At some point last year, I typed a docker compose command that wrapped twice across the terminal.
docker compose -f docker-compose.yml -f docker-compose.staging.yml \
-f docker-compose.fail2ban.yml -f docker-compose.what-the-hell-am-i-thinking.yml
I looked at it for a moment. Closed the laptop. Walked over to my wife, gave her a kiss, and sat down on the couch.
Didn’t think about it for a week.
That was MFTPlus v1. An automated, secure transport mechanism for any kind of data — the thing you build when you’re tired of the script that worked fine until it didn’t. Scripts fall through the cracks when known things break. Then there’s chaos, panic, and it generally ends in confusion and pain. MFTPlus was supposed to fix that.
Nine containers later, it had become a statement about my ability to do things correctly.
The thing is — I loved building it.
That’s the part that’s hard to explain. The container sprawl wasn’t something that happened to me. I made it. Enthusiastically. Every new service felt justified at the time. Every abstraction had a reason.

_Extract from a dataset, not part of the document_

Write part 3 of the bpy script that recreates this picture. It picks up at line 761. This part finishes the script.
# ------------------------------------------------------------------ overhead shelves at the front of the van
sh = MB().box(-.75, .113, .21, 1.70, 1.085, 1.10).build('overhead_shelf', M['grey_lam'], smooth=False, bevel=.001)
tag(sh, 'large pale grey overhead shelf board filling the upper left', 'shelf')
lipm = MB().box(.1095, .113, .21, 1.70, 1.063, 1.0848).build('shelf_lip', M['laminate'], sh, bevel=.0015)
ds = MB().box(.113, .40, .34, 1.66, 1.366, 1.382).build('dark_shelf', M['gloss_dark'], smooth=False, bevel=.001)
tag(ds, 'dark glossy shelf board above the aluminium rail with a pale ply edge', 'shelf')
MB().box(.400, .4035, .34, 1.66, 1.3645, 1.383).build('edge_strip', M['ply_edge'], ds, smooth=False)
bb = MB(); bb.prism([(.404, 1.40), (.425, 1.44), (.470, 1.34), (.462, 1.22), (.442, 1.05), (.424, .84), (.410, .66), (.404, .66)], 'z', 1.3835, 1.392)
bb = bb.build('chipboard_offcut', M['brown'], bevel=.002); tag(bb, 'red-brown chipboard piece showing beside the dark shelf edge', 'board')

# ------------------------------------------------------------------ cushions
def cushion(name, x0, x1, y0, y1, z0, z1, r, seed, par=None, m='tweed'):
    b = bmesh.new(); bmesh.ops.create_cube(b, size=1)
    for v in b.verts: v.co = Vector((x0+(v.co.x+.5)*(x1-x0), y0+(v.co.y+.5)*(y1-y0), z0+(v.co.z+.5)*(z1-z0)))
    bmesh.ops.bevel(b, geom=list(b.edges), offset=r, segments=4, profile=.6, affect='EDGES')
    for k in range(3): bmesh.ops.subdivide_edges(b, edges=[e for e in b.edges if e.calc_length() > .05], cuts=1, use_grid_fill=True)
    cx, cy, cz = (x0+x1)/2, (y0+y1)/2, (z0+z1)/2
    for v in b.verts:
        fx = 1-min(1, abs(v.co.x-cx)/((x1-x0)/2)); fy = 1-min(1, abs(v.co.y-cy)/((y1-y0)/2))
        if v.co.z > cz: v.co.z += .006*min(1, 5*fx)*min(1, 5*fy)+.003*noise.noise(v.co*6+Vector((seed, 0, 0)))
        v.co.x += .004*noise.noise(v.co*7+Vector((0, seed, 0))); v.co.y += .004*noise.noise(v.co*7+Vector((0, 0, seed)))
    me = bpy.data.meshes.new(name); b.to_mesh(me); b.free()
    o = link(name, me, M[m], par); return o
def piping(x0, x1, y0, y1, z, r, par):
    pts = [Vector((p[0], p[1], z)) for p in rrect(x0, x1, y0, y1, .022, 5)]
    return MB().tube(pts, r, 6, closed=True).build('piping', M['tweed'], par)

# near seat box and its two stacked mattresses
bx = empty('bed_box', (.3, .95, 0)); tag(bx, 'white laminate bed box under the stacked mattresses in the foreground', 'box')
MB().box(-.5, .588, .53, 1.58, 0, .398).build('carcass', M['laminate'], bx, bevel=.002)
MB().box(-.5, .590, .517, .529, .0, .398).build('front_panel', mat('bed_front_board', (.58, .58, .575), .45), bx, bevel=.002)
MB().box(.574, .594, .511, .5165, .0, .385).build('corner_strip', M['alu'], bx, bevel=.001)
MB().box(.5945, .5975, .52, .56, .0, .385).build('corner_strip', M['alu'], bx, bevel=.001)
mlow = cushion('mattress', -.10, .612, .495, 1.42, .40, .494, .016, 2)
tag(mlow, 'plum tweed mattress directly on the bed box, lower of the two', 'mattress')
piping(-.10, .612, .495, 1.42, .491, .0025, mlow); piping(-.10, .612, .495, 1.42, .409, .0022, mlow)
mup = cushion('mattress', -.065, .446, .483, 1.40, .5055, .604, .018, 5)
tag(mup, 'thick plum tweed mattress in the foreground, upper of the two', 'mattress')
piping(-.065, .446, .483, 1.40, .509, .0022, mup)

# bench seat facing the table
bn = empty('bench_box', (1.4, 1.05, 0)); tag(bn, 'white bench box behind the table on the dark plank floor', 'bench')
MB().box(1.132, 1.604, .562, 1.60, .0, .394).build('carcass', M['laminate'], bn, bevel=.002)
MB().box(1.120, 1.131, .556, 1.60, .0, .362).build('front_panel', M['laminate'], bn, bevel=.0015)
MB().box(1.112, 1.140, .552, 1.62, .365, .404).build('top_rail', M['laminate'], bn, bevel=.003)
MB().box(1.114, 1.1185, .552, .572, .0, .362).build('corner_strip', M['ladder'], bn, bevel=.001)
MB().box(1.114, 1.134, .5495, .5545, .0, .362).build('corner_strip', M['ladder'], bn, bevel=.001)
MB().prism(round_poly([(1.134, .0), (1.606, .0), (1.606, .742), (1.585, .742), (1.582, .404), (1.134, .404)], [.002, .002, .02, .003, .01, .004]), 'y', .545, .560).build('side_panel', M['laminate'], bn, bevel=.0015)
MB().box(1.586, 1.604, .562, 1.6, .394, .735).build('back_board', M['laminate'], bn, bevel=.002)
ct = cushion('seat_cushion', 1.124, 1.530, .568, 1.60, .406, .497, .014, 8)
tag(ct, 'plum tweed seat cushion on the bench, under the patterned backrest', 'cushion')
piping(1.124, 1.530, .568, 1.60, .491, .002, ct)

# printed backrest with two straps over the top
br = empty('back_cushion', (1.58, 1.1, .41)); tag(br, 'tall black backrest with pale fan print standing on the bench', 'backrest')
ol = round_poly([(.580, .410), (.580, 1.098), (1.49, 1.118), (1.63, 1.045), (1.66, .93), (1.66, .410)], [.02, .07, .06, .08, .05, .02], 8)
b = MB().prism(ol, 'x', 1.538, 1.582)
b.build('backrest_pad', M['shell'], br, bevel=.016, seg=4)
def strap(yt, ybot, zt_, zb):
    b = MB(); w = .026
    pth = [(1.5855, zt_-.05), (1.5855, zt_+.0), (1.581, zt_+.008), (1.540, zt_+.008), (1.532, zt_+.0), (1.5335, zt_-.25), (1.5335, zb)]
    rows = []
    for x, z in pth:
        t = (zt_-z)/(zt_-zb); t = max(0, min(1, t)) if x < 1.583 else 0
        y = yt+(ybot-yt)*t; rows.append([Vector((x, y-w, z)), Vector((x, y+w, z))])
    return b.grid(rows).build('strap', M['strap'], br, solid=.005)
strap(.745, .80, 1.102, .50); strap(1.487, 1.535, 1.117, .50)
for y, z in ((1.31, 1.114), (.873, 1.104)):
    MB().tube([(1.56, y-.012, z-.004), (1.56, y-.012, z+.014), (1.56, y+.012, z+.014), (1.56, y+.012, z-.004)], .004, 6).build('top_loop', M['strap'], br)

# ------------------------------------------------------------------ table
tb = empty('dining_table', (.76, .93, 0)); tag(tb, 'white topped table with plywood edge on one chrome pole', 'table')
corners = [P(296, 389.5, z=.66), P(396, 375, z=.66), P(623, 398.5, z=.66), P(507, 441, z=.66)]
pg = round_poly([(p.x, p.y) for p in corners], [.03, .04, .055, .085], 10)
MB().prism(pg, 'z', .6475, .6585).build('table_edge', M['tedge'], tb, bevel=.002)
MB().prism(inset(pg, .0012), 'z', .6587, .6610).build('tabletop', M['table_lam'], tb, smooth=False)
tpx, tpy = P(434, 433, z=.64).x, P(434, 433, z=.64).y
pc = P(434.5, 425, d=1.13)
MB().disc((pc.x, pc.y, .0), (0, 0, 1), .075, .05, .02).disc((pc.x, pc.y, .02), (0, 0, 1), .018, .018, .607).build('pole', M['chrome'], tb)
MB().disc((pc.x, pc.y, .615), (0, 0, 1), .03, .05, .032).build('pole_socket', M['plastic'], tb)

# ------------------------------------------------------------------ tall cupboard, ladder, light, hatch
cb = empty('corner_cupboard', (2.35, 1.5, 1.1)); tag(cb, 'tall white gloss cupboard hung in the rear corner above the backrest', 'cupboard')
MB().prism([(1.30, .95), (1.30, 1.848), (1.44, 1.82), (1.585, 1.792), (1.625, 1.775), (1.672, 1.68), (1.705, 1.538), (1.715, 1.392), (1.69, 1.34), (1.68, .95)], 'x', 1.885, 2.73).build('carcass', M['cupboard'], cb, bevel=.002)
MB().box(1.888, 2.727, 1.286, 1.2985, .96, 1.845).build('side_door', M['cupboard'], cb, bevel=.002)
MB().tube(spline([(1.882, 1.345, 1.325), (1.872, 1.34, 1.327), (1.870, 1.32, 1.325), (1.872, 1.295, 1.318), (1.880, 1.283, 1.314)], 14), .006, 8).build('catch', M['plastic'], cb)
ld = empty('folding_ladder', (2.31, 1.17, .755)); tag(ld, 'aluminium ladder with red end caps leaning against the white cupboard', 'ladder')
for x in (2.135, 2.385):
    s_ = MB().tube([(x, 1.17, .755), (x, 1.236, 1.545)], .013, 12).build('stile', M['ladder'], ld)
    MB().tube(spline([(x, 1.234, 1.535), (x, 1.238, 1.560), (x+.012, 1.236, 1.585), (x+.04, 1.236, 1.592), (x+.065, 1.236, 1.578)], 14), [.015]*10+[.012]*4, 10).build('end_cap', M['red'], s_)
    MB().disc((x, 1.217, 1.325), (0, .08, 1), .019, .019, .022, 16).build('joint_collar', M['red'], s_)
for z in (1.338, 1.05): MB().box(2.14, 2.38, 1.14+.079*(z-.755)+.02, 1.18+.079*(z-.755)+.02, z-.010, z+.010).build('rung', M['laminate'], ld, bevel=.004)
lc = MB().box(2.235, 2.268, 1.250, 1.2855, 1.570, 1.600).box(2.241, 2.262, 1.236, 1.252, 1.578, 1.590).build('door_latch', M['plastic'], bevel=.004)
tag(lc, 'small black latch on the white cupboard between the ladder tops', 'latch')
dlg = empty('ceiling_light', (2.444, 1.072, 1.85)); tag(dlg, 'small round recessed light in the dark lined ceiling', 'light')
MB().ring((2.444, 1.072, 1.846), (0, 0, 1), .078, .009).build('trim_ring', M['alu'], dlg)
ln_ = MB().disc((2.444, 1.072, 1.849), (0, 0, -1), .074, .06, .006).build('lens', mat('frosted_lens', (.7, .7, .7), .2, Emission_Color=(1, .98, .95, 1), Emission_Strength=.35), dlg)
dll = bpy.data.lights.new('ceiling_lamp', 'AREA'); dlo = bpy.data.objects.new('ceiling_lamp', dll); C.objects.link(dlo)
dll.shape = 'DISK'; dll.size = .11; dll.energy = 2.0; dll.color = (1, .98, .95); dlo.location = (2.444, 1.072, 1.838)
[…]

Which is, I now understand, one of the most dangerous sentences in software development.
V1 is also where I learned to build with AI. Or thought I did.
I came in with an idea and used models to move faster — get components built, get patterns right, skip the friction of figuring everything out from first principles. What I didn’t expect was the learning curve. Models, agentic coding, prompt engineering, context management — I got completely absorbed. It was fun. I learned an unfathomable amount, and I didn’t notice what was accumulating in the background.
What I didn’t account for is that when you ask an AI to help you build something, it helps you build more of it. More abstractions. More services. More config files with increasingly unhinged names.
I thought I was steering. Turns out I was wrong.
The AI wasn’t doing anything wrong. It was very good at answering the question I kept asking, and I kept asking slightly the wrong question. How should I handle this? tends to produce more architecture than should I handle this at all?
By the time I typed that compose command, I had a Go codebase I was genuinely proud of, wrapped in infrastructure I could no longer fully explain.
V1 was the classroom. I just didn’t know it yet.
The week on the couch was useful.
I came back to v1 with one decision already made: I’m keeping it. There are good ideas in there. But I’m not continuing it — I’m starting over.
New folder. Empty project. One rule written at the top of a note I still look at:
Think less.
Not think worse. Not stop thinking. Less of it in the code. Less abstraction, less infrastructure, less what if we need to scale this later. Developer-first, not enterprise-first. Build for the person who wants to move files reliably — not for the compliance committee that might exist one day.
V2 is leaner. Not because I became a minimalist, but because I built a system to argue me out of my own worst instincts.
Something else changed too. The way I talk to models is completely different now — not just the prompts, but the whole approach. Giving them context, persona, something to push against. V1 I was asking for help. V2 I’m having a conversation.
The one thing I’ve figured out about working with AI — the thing that took longest to learn — is that how you communicate with it can never stay the same. The models keep evolving. The techniques that worked six months ago are already going stale. The skill isn’t learning how to talk to AI. It’s accepting that you’ll have to keep relearning it.
I call it the devil’s advocate approach, though it’s less a methodology and more a habit born from necessity.
When I have a feature idea now, I don’t build it. I argue about it first.
I take the idea to a model — doesn’t matter which one — and ask what it thinks. I pull on it. Ask for problems, improvements, reasons it’s a bad idea. I work it until it stops being a sentence and starts being a structured thought.
Then I open a new session, different model, and paste that thought in cold. No context, no history. Just: what do you think of this? What’s wrong with it?
Then I relay each session’s output to the other. Back and forth, a few rounds, adjusting the context each time. The two models have no shared memory. They can’t just agree with each other. What I’m looking for is either convergence — both land on roughly the same shape — or a collision that reveals something I hadn’t seen.
What comes out the other end isn’t a feature. It’s a PRD that’s already survived an argument.
The ideas that don’t survive don’t get dropped outright. They go to a third conversation with different context, and I watch what happens. What I’ve found is that the multi-model, multi-context approach strips out an enormous amount of noise. The features that make it through aren’t necessarily the best ideas I had. They’re the ones that held up.
V1 had no filter. Every idea that sounded good became a container.
V2 has a gauntlet.
I’m still building v2. It’s not done.
I’ve probably already added more features than I should — the devil’s advocate agent keeps telling me so, and I keep listening to it less than I should. Old habits.
But the architecture is different. The thinking is different. And somewhere in that folder I haven’t deleted, v1 is still sitting there — nine containers, multiple compose files, and everything I learned getting here.
I’m not sure it’s completely dead.
Maybe that’s the third iteration talking.